Beberapa jam yang lalu kita telah menyaksikan tim nasional (timnas) sepakbola kebanggaan kita kalah dengan skor 0-2 lawan Thailand. Kecewa pasti, prestasi yang berpuluh tahun ditunggu akhirnya tidak terjadi. Namun, diberbagai media hampir tidak ada yang marah, tidak ada yang mengumpat, apalagi memaki. Sebagian besar masih memberikan rasa bangganya, sebagian besar memberikan rasa maklumnya, sebagian besar memberikan rasa respek terhadap timnas yang gagal.
Saya yakin, besok sepulangnya para pemain timnas sepakbola ke tanah air tetap mendapatkan sambutan yang hangat. Kecil kemungkinan ada tulisan yang menjelek-jelekkan pemain atau pelatih. Hal ini bukti nyata masyarakat kita cerdas. Masyarakat Indonesia memiliki nilai-nilai yang luhur. Masyarakat Indonesia tidak menjadikan obsesi menjadi sukacita. Masyarakat kita bukanlah yang hanya mengedepankan hasil semata. Masyarakat kita menghargai kejujuran dan ketulusan pemain timnas yang terlihat dari semangat juangnya.

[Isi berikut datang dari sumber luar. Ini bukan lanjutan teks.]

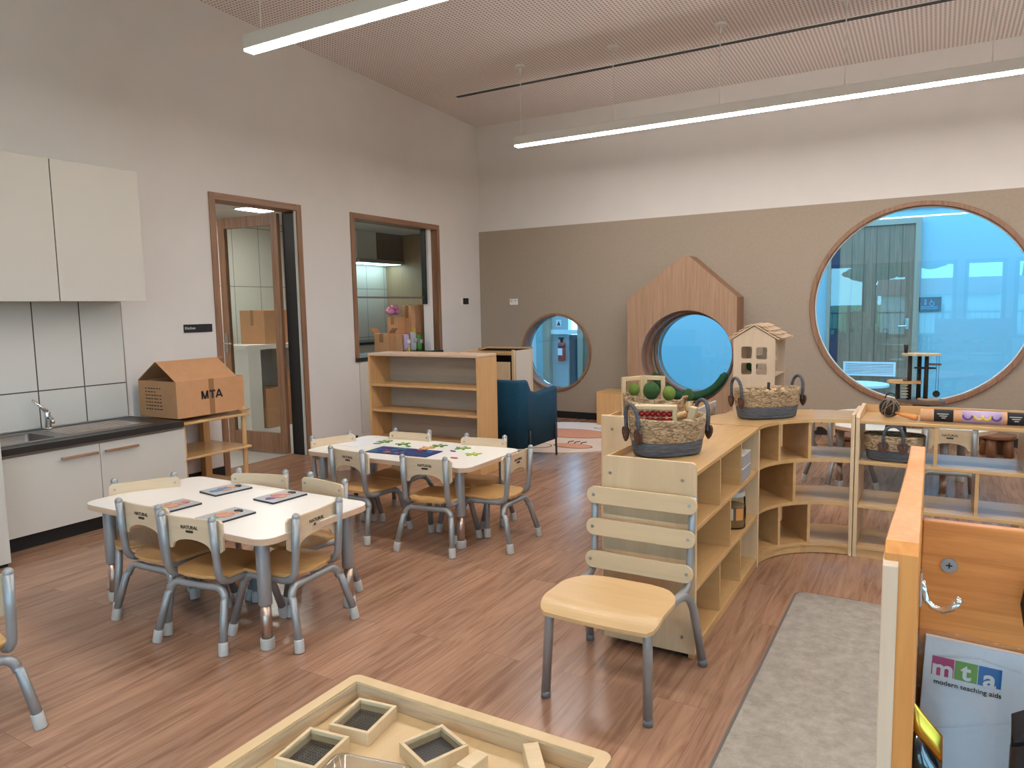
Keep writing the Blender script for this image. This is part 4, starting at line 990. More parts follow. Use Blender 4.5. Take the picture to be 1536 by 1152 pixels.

Sikap mayoritas bangsa Indonesia seperti ini pada hakekatnya anomali dengan sebagian pihak sepakbola Indonesia. Bayangkan, hanya di Indonesia, klub sepakbola menolak mengirimkan pemainnya untuk bermain di Timnas. Mereka lebih mementingkan perebutan gelar juara liga lokal dibandingkan dengan kebanggaan berkontribusi untuk negeri ini. Mengutip media online pikiran rakyat “ "Kompetisi tetap lanjut, tapi tiap klub hanya akan melepas maksimal dua pemain untuk bergabung ke Timnas dan ini merupakan hasil kesepakatan klub-klub," kata CEO PT GTS, Joko Driyono dalam jumpa pers usai pertemuan”.
Jika kelakuan buruk klub-klub ini terjadi didaratan Eropa, maka dapat dipastikan kualifikasi piala dunia atau piala Eropa akan kehilangan daya tariknya. Untungnya UEFA masih memiliki wibawa yang kuat untuk mengendalikan para kapitalis sepakbola yang berbaju klub. Fakta ini menunjukkan siapa sebenarnya yang peduli dengan sepakbola bangsa, apakah klub peserta atau masyarakat Indonesia. Masyarakat Indonesia telah lama bersabar denganulah klub, bahkan yang lebih ironis di piala AFF 2012, pemain harus ngumpet untuk membela timnas, karenaklub tidak mengizinkan.
Apresiasi yang diberikan untuk para pejuang timnas pantas diberikan. Timnas yang tidak diperhitungkan, bahkan pada awalnya tidak terlampau banyak menarik perhatian wartawan mampu berjuang sampai di final. Pada akhir laga, tidak banyak media tidak banyak memngomentari negatif para pemain atau pelatih. Tidak muncul penilaian sapuan pemain belakang fahrudinlah yang menyebabkan gol untuk Thailand, atau mengapa si A yang dimainkan atau mengapa si B yang harus keluar. Semuanya menerima hasil dengan penuh rasa hormat.
Sepakbola Indonesia selalu mendapatkan tempat terbesar di lubuk hati masyarakat Indonesia. Meskipun miskin prestasi, masyarakat tetap antusias. Meskipun lebih banyak diwarnai konflik pengurus, masyarakat tetap datang ke stadion. Hal begitu saja masyarakat sabar, apalagi, untuk menerima timnas yang diboikot klub gagal di final.
Terima kasih Kurnia Mega meskipun gawangmu kebobolan sebanyak 13 kali kebobolan dan mendapat predikat tim yang paling banyak kebobolan. Terima kasih Boaz, walaupun sebagai seorang striker baru bisa menyumbang dua gol bersih dalam tujuh pertandingan. Dan terima kasih pelatih, yang dengan tetap tegar menghadapi boikot klub sepakbola untuk mendapatkan pemain yang diinginkan. Timnas tetap jaya dan berkualitas meskipun klub sepakbola di negeri ini gulung tikar.